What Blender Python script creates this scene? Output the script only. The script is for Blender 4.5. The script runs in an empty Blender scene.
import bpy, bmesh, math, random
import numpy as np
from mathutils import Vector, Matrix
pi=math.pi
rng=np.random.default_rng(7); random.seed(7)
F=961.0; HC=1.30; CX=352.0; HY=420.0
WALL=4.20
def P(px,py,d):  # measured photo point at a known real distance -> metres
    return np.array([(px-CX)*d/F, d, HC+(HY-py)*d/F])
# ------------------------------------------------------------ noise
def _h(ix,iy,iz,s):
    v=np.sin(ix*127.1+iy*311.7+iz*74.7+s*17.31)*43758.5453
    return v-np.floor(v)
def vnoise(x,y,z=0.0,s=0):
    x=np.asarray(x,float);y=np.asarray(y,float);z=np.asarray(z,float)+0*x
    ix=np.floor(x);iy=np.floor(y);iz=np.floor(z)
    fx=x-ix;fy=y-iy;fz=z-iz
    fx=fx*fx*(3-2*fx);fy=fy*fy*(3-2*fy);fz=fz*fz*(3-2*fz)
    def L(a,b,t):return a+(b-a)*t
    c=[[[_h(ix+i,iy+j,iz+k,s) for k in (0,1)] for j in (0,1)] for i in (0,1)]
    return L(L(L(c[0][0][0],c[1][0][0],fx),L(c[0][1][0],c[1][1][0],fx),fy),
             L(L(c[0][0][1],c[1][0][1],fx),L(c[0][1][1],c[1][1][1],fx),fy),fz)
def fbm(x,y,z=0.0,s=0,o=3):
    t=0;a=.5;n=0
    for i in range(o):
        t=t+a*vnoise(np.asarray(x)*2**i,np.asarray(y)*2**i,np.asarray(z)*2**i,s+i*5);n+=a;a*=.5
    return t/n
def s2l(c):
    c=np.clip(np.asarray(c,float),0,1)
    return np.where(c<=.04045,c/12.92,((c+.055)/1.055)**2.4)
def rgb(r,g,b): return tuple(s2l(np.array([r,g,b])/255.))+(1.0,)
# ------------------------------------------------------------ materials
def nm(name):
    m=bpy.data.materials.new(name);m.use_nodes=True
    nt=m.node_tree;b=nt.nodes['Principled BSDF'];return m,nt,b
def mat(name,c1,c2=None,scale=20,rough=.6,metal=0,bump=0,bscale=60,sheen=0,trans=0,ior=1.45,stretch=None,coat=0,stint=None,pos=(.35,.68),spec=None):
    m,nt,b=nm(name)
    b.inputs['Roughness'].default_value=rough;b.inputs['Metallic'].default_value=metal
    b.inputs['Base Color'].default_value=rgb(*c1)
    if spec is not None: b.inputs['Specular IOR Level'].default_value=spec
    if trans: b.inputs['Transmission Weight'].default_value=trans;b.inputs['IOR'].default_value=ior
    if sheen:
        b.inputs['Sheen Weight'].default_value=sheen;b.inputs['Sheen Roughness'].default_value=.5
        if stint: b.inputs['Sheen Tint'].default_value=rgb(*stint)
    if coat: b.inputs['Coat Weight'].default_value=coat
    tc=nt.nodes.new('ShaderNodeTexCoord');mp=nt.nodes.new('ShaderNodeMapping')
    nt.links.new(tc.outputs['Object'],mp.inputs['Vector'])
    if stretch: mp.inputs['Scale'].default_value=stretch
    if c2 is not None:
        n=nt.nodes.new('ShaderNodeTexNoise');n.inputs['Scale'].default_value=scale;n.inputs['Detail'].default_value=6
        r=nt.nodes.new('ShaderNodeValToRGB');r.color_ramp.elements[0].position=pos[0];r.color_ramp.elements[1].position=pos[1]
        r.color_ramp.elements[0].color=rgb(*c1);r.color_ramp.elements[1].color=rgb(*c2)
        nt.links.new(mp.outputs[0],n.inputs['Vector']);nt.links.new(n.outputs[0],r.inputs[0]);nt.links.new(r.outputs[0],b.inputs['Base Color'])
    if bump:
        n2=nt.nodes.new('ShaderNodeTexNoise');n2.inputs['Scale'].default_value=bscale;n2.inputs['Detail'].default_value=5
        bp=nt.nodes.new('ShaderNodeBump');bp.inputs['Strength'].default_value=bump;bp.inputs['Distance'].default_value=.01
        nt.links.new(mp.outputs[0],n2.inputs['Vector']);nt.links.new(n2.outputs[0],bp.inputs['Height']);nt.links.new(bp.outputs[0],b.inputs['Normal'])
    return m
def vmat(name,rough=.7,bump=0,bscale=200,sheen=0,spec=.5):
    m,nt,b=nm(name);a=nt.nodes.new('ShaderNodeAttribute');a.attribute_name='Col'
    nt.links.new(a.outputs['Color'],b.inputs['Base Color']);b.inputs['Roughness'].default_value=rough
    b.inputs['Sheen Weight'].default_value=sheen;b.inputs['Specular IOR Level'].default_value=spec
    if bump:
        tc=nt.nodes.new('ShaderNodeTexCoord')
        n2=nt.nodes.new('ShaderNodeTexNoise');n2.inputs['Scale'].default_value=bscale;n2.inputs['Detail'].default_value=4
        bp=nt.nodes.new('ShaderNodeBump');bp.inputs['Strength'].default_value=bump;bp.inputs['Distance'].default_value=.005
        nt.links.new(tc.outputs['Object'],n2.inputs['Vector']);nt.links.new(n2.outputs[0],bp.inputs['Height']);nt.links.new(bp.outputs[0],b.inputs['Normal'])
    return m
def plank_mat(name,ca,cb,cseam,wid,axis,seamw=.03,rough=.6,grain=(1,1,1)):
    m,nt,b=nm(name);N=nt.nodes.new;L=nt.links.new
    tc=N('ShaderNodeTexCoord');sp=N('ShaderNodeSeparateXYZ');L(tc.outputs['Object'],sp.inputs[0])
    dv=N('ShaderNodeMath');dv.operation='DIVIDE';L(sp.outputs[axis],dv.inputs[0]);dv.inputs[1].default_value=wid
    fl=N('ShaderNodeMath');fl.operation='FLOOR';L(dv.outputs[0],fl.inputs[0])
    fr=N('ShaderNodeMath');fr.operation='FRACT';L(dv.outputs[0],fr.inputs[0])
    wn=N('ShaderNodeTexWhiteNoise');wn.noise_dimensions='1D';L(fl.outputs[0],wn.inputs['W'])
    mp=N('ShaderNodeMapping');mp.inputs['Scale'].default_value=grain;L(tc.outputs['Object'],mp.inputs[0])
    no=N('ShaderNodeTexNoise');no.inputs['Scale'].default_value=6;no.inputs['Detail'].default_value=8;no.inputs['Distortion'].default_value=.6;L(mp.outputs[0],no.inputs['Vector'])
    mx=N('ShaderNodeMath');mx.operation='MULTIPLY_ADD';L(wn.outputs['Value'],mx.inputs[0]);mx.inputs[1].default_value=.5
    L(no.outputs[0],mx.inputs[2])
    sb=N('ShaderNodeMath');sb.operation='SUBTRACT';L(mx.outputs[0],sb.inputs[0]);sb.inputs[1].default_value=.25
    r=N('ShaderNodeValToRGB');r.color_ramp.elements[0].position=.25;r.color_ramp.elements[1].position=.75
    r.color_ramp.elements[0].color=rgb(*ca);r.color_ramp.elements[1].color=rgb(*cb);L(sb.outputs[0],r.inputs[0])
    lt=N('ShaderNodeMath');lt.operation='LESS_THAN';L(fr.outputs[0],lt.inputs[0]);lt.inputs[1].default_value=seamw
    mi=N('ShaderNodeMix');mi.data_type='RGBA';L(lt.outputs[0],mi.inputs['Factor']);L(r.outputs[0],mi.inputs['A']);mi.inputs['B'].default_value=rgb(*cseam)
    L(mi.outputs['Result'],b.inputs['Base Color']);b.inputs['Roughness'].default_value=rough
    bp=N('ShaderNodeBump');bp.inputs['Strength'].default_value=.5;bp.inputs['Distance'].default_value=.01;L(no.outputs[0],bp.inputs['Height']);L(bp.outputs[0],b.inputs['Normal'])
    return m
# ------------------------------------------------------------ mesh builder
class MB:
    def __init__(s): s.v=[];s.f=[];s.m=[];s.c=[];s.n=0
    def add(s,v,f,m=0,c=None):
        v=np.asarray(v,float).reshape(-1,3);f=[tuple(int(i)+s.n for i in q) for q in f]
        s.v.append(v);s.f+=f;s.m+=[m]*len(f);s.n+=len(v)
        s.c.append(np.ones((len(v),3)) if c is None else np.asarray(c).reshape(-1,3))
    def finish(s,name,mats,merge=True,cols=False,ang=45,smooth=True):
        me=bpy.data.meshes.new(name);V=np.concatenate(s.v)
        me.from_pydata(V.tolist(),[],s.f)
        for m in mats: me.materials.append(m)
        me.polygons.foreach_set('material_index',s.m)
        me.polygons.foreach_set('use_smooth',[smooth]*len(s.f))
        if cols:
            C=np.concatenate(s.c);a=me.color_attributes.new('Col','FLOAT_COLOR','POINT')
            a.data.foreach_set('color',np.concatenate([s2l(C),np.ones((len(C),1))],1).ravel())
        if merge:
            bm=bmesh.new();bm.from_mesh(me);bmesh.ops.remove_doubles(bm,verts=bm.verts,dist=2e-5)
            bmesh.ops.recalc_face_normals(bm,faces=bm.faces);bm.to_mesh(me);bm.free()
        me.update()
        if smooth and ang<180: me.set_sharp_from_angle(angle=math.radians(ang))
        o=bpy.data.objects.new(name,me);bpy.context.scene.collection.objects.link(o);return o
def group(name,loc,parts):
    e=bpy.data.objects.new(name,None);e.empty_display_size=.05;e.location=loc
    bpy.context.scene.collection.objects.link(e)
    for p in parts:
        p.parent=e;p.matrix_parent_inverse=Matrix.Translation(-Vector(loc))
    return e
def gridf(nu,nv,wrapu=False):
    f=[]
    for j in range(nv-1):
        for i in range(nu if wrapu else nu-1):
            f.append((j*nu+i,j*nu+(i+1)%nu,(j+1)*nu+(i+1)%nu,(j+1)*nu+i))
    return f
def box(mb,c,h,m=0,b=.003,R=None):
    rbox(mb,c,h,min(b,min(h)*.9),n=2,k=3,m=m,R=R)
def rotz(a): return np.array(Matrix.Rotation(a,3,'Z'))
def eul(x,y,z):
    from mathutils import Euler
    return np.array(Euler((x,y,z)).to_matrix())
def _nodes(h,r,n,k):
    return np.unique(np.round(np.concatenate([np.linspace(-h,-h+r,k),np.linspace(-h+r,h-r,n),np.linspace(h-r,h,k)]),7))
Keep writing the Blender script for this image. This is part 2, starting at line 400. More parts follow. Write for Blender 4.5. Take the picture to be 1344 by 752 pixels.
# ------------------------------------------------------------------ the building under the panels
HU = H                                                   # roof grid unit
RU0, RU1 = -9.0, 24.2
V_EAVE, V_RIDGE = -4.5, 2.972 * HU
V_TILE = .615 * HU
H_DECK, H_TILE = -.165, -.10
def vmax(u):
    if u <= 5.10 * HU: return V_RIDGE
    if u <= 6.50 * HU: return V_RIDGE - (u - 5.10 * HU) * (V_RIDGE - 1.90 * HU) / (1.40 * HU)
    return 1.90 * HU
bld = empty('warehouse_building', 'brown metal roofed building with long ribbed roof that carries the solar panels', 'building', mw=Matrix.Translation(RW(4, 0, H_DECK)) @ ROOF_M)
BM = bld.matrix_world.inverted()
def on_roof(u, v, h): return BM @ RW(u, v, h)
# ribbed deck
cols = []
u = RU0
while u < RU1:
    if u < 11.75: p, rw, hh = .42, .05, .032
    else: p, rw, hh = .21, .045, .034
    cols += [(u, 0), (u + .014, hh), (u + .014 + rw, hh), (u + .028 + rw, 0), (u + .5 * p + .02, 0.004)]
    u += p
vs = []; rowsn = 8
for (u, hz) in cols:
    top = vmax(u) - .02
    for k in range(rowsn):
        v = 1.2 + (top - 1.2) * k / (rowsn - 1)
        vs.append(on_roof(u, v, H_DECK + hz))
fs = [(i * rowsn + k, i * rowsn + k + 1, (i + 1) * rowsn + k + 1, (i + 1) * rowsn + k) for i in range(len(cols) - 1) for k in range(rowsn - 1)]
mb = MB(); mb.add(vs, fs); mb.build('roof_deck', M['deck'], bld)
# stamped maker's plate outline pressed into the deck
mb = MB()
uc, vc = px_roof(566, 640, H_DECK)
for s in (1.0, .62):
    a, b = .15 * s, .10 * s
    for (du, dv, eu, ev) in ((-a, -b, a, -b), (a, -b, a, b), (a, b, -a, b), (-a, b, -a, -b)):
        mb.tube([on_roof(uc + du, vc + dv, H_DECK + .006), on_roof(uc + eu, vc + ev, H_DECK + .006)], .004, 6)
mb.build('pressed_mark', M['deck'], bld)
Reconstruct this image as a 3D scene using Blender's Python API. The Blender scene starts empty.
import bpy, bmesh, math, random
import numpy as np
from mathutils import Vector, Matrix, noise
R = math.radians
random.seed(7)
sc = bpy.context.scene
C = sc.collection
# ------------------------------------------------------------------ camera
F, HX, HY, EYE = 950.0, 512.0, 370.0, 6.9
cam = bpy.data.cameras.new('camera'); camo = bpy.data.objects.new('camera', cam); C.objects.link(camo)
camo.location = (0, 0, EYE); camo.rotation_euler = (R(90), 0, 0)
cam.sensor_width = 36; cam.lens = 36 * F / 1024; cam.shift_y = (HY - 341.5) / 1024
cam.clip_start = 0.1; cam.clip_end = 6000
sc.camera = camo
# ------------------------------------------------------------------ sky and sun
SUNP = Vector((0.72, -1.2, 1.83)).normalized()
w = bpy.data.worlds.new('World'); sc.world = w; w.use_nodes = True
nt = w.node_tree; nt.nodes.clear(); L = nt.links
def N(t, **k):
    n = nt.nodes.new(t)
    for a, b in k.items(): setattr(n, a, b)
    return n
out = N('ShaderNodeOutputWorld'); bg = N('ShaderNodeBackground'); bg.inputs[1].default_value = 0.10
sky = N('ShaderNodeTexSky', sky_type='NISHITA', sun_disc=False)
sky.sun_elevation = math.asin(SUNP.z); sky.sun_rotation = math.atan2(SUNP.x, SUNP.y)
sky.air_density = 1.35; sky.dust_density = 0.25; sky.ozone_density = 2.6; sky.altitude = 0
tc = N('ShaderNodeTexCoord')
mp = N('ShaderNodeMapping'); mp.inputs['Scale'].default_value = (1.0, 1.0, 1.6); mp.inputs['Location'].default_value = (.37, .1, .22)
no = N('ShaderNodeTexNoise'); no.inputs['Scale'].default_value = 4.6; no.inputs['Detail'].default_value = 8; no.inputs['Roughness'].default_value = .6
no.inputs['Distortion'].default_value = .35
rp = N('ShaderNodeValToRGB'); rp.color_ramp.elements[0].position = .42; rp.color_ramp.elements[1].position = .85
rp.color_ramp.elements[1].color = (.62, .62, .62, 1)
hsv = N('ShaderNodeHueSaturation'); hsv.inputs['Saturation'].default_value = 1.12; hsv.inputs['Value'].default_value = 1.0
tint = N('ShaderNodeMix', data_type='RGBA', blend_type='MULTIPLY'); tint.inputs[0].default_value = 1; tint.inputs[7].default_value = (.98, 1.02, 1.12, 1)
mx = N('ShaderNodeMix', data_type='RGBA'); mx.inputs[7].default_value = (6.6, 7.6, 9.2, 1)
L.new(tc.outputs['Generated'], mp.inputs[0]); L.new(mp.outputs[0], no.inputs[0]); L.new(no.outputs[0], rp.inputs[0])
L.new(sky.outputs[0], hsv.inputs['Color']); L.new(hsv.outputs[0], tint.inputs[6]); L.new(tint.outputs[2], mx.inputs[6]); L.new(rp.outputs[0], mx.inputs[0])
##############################
### What you need to do
Copy every line of the records above that contains "Python".

### Finished answer
What Blender Python script creates this scene? Output the script only. The script is for Blender 4.5. The script runs in an empty Blender scene.
Reconstruct this image as a 3D scene using Blender's Python API. The Blender scene starts empty.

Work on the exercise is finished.